INSTRUCTIONS FOR THE TASK. Copy out the data exactly, leaving the pictures behind.

PROVIDED DATA.

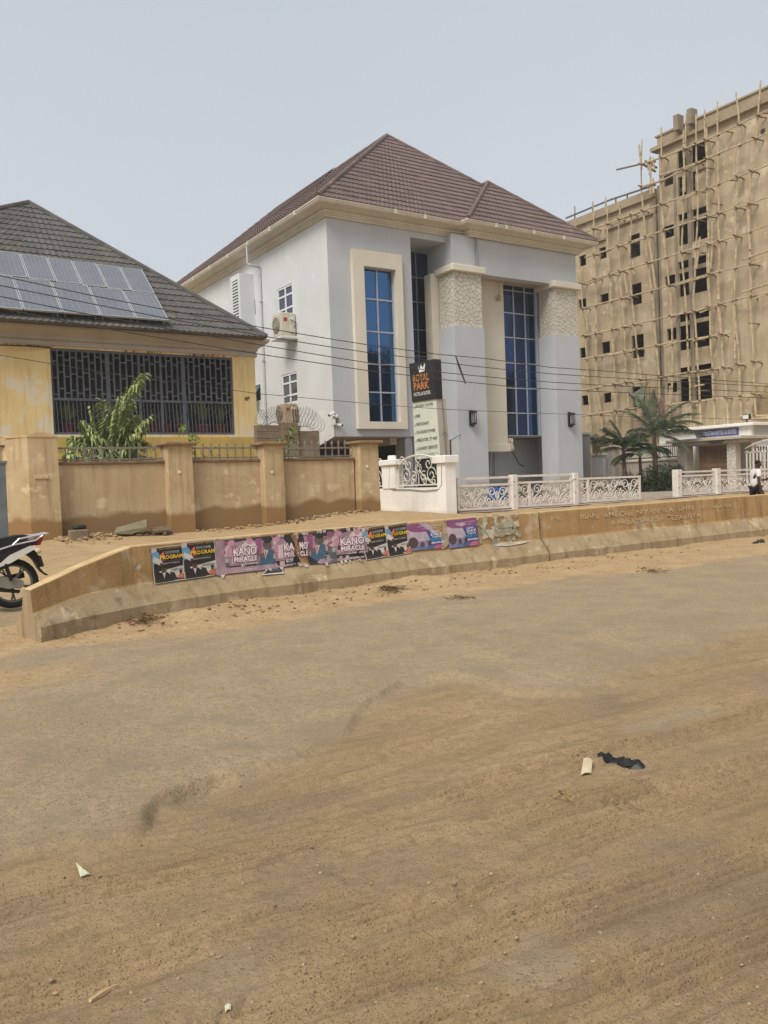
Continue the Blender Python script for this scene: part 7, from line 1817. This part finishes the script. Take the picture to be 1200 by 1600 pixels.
straw('few dry stalks on the drift edge', 720, 936, 22, 4, 40, m_straw, .14, .02)
p = surf(1186, 849); lit('plastic_scrap', 'dark plastic scrap lying against the barrier foot at the far right', 'plastic', crumple([(1180,849),(1192,847)], .09, .07, 5), m_plas)
# loose pebbles on the road
pb = MB(); rr = random.Random(2)
for i in range(300):
    px, py = rr.uniform(-20,1220), 1040+560*rr.random()**.8; q = surf(px, py); r = rr.uniform(.003,.010)*(1 if rr.random() < .95 else 1.5)
    pb.blob(q+Vector((0,0,r*.15)), (r, r*rr.uniform(.7,1), r*.6), i, .5, 1)
tag(pb.build('pebbles', mat('sandy_pebble', (176,152,118), (120,100,78), 30, .9)), 'small loose pebbles scattered over the sandy road', 'pebbles', None, 'stuff')
pb = MB()
for i in range(420):
    px = rr.uniform(90, 1200); py0 = 1004-(px-65)*.145; py = py0-rr.uniform(-6, 26)
    q = surf(px, py); r = rr.uniform(.008,.028); pb.blob(q+Vector((0,0,r*.3)), (r, r*.8, r*.6), i, .5, 1)
tag(pb.build('drift_debris', mat('brown_clod', (146,112,72), (110,84,56), 14, .95)), 'crumbs of earth and leaf bits on the sand drift along the barrier', 'debris', None, 'stuff')
# rubble along the beige wall
m_rub = [mat('rubble_pale', (176,150,112), (148,122,88), 6, .95, .5, 30), mat('rubble_dark', (122,104,82), (98,82,64), 6, .95, .5, 30)]
def rubble(label, a, b, n, depth, rmax, m_, seed):
    rr = random.Random(seed); mb = MB()
    for i in range(n):
        px = rr.uniform(a, b); x = fx(px); y = YF-.1-abs(rr.gauss(0, depth)); r = rr.uniform(.02, rmax)*(1-.5*min(1, (YF-y)/1.5))
        mb.blob((x, y, zg(x, y)+.02+r*.3), (r*rr.uniform(.8,1.6), r*rr.uniform(.7,1.1), r*.6), i+seed, .6, 1)
    return tag(mb.build('rubble', m_), label, 'rubble', None, 'stuff')
rubble('pale broken rubble heaped at the foot of the tall beige post', 75, 165, 170, .7, .09, m_rub[0], 1); rubble('dark stones and litter below the first wall bay', 95, 262, 90, .45, .10, m_rub[1], 2)
rubble('pale crumbs below the middle and right wall bays', 295, 575, 170, .35, .07, m_rub[0], 3); rubble('dark litter below the right wall bay', 430, 570, 90, .3, .06, m_rub[1], 4)
q = [fx(93), fx(122)]; zq = zg(q[0], YF-.7)
lit('concrete_block', 'loose grey brown concrete block in the rubble beside the tall post', 'block', MB().bbox((q[0], YF-.95, zq-.05), (q[1], YF-.68, zq+.24), .025), m_block)
def slab(label, name, cat, pts, Y, th, m_, dy=-.5):
    P = [onY(px, py, Y+(dy if i > 1 else 0)) for i, (px, py) in enumerate(pts)]; mb = MB(); mb.ext(P, (0, .0, th)); return lit(name, label, cat, mb, m_)
slab('bent grey green sheet leaning on the wall in the rubble', 'sheet_piece', 'sheet', [(182,826),(229,813),(229,825),(206,835),(178,834)], YF-.25, .03, mat('greenish_sheet', (138,130,100), (116,110,86), 3, .8))
slab('flat brown board lying at the wall foot left of the second post', 'board_piece', 'board', [(236,827),(262,824),(265,830),(240,833)], YF-.3, .05, m_rub[1])
lit('black_bag', 'crumpled black bag lying on the rubble by the first wall bay', 'bag', MB().blob(onY(124, 824, YF-.35), (.20, .14, .08), 4, .5, 2), m_plas, True)

# ================================================================== ACROSS THE STREET (what the mirror glass looks at)
m_far = mat('far_plaster', (196,176,146), (176,156,128), .5, .9)
ob = thing('street_house', 'plain plastered two storey house on the other side of the street', 'house', (40, -34, .2)); MB().box((30,-40,-.2),(52,-30,6.5)).build('wall', m_far, ob); MB().add([(29,-41,6.5),(53,-41,6.5),(53,-29,6.5),(29,-29,6.5),(36,-35,10),(46,-35,10)],[(0,1,5,4),(2,3,4,5),(1,2,5),(3,0,4),(0,3,2,1)]).build('roof', m_tileg, ob)
rr = random.Random(44)
for i, (x, y, r, lb_) in enumerate(((46,-12,6.2,'broad dark tree on the other side of the street'), (70,-14,6.0,'smaller dark tree on the other side of the street'))):
    t = thing('street_tree', lb_, 'tree', (x, y, .2)); mb = MB(); st_ = MB(); st_.tube([(x,y,-.1),(x+.2,y,3),(x,y,5)], [.35,.28,.2], 7)
    for k in range(5200):
        d = Vector((rr.gauss(0,1), rr.gauss(0,1), rr.gauss(0,.7))).normalized()*r*rr.uniform(.45,1.0); leaf(mb, Vector((x,y,3.5+r*.85))+d, d, 1.2, .36, rr, .3)
    tag(mb.build('crown', m_shrub2, t), kind='stuff'); st_.build('trunk', m_bark, t)

# ================================================================== DUST HAZE in the air
hzm = bpy.data.materials.new('dust_haze'); hzm.use_nodes = True; hn, hl = hzm.node_tree.nodes, hzm.node_tree.links
hn.remove(hn['Principled BSDF']); pv = hn.new('ShaderNodeVolumePrincipled'); pv.inputs['Color'].default_value = (.93, .90, .85, 1); pv.inputs['Density'].default_value = .0012; pv.inputs['Anisotropy'].default_value = .2
hl.new(pv.outputs[0], hn['Material Output'].inputs['Volume'])
hb = MB().box((-3300, -3300, -9), (3300, 3300, 26)).build('haze', hzm); hb['kind'] = 'stuff'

ANSWER TO THE EXERCISE.
Continue the Blender Python script for this scene: part 7, from line 1817. This part finishes the script. Take the picture to be 1200 by 1600 pixels.
straw('few dry stalks on the drift edge', 720, 936, 22, 4, 40, m_straw, .14, .02)
p = surf(1186, 849); lit('plastic_scrap', 'dark plastic scrap lying against the barrier foot at the far right', 'plastic', crumple([(1180,849),(1192,847)], .09, .07, 5), m_plas)
# loose pebbles on the road
pb = MB(); rr = random.Random(2)
for i in range(300):
    px, py = rr.uniform(-20,1220), 1040+560*rr.random()**.8; q = surf(px, py); r = rr.uniform(.003,.010)*(1 if rr.random() < .95 else 1.5)
    pb.blob(q+Vector((0,0,r*.15)), (r, r*rr.uniform(.7,1), r*.6), i, .5, 1)
tag(pb.build('pebbles', mat('sandy_pebble', (176,152,118), (120,100,78), 30, .9)), 'small loose pebbles scattered over the sandy road', 'pebbles', None, 'stuff')
pb = MB()
for i in range(420):
    px = rr.uniform(90, 1200); py0 = 1004-(px-65)*.145; py = py0-rr.uniform(-6, 26)
    q = surf(px, py); r = rr.uniform(.008,.028); pb.blob(q+Vector((0,0,r*.3)), (r, r*.8, r*.6), i, .5, 1)
tag(pb.build('drift_debris', mat('brown_clod', (146,112,72), (110,84,56), 14, .95)), 'crumbs of earth and leaf bits on the sand drift along the barrier', 'debris', None, 'stuff')
# rubble along the beige wall
m_rub = [mat('rubble_pale', (176,150,112), (148,122,88), 6, .95, .5, 30), mat('rubble_dark', (122,104,82), (98,82,64), 6, .95, .5, 30)]
def rubble(label, a, b, n, depth, rmax, m_, seed):
    rr = random.Random(seed); mb = MB()
    for i in range(n):
        px = rr.uniform(a, b); x = fx(px); y = YF-.1-abs(rr.gauss(0, depth)); r = rr.uniform(.02, rmax)*(1-.5*min(1, (YF-y)/1.5))
        mb.blob((x, y, zg(x, y)+.02+r*.3), (r*rr.uniform(.8,1.6), r*rr.uniform(.7,1.1), r*.6), i+seed, .6, 1)
    return tag(mb.build('rubble', m_), label, 'rubble', None, 'stuff')
rubble('pale broken rubble heaped at the foot of the tall beige post', 75, 165, 170, .7, .09, m_rub[0], 1); rubble('dark stones and litter below the first wall bay', 95, 262, 90, .45, .10, m_rub[1], 2)
rubble('pale crumbs below the middle and right wall bays', 295, 575, 170, .35, .07, m_rub[0], 3); rubble('dark litter below the right wall bay', 430, 570, 90, .3, .06, m_rub[1], 4)
q = [fx(93), fx(122)]; zq = zg(q[0], YF-.7)
lit('concrete_block', 'loose grey brown concrete block in the rubble beside the tall post', 'block', MB().bbox((q[0], YF-.95, zq-.05), (q[1], YF-.68, zq+.24), .025), m_block)
def slab(label, name, cat, pts, Y, th, m_, dy=-.5):
    P = [onY(px, py, Y+(dy if i > 1 else 0)) for i, (px, py) in enumerate(pts)]; mb = MB(); mb.ext(P, (0, .0, th)); return lit(name, label, cat, mb, m_)
slab('bent grey green sheet leaning on the wall in the rubble', 'sheet_piece', 'sheet', [(182,826),(229,813),(229,825),(206,835),(178,834)], YF-.25, .03, mat('greenish_sheet', (138,130,100), (116,110,86), 3, .8))
slab('flat brown board lying at the wall foot left of the second post', 'board_piece', 'board', [(236,827),(262,824),(265,830),(240,833)], YF-.3, .05, m_rub[1])
lit('black_bag', 'crumpled black bag lying on the rubble by the first wall bay', 'bag', MB().blob(onY(124, 824, YF-.35), (.20, .14, .08), 4, .5, 2), m_plas, True)

# ================================================================== ACROSS THE STREET (what the mirror glass looks at)
m_far = mat('far_plaster', (196,176,146), (176,156,128), .5, .9)
ob = thing('street_house', 'plain plastered two storey house on the other side of the street', 'house', (40, -34, .2)); MB().box((30,-40,-.2),(52,-30,6.5)).build('wall', m_far, ob); MB().add([(29,-41,6.5),(53,-41,6.5),(53,-29,6.5),(29,-29,6.5),(36,-35,10),(46,-35,10)],[(0,1,5,4),(2,3,4,5),(1,2,5),(3,0,4),(0,3,2,1)]).build('roof', m_tileg, ob)
rr = random.Random(44)
for i, (x, y, r, lb_) in enumerate(((46,-12,6.2,'broad dark tree on the other side of the street'), (70,-14,6.0,'smaller dark tree on the other side of the street'))):
    t = thing('street_tree', lb_, 'tree', (x, y, .2)); mb = MB(); st_ = MB(); st_.tube([(x,y,-.1),(x+.2,y,3),(x,y,5)], [.35,.28,.2], 7)
    for k in range(5200):
        d = Vector((rr.gauss(0,1), rr.gauss(0,1), rr.gauss(0,.7))).normalized()*r*rr.uniform(.45,1.0); leaf(mb, Vector((x,y,3.5+r*.85))+d, d, 1.2, .36, rr, .3)
    tag(mb.build('crown', m_shrub2, t), kind='stuff'); st_.build('trunk', m_bark, t)

# ================================================================== DUST HAZE in the air
hzm = bpy.data.materials.new('dust_haze'); hzm.use_nodes = True; hn, hl = hzm.node_tree.nodes, hzm.node_tree.links
hn.remove(hn['Principled BSDF']); pv = hn.new('ShaderNodeVolumePrincipled'); pv.inputs['Color'].default_value = (.93, .90, .85, 1); pv.inputs['Density'].default_value = .0012; pv.inputs['Anisotropy'].default_value = .2
hl.new(pv.outputs[0], hn['Material Output'].inputs['Volume'])
hb = MB().box((-3300, -3300, -9), (3300, 3300, 26)).build('haze', hzm); hb['kind'] = 'stuff'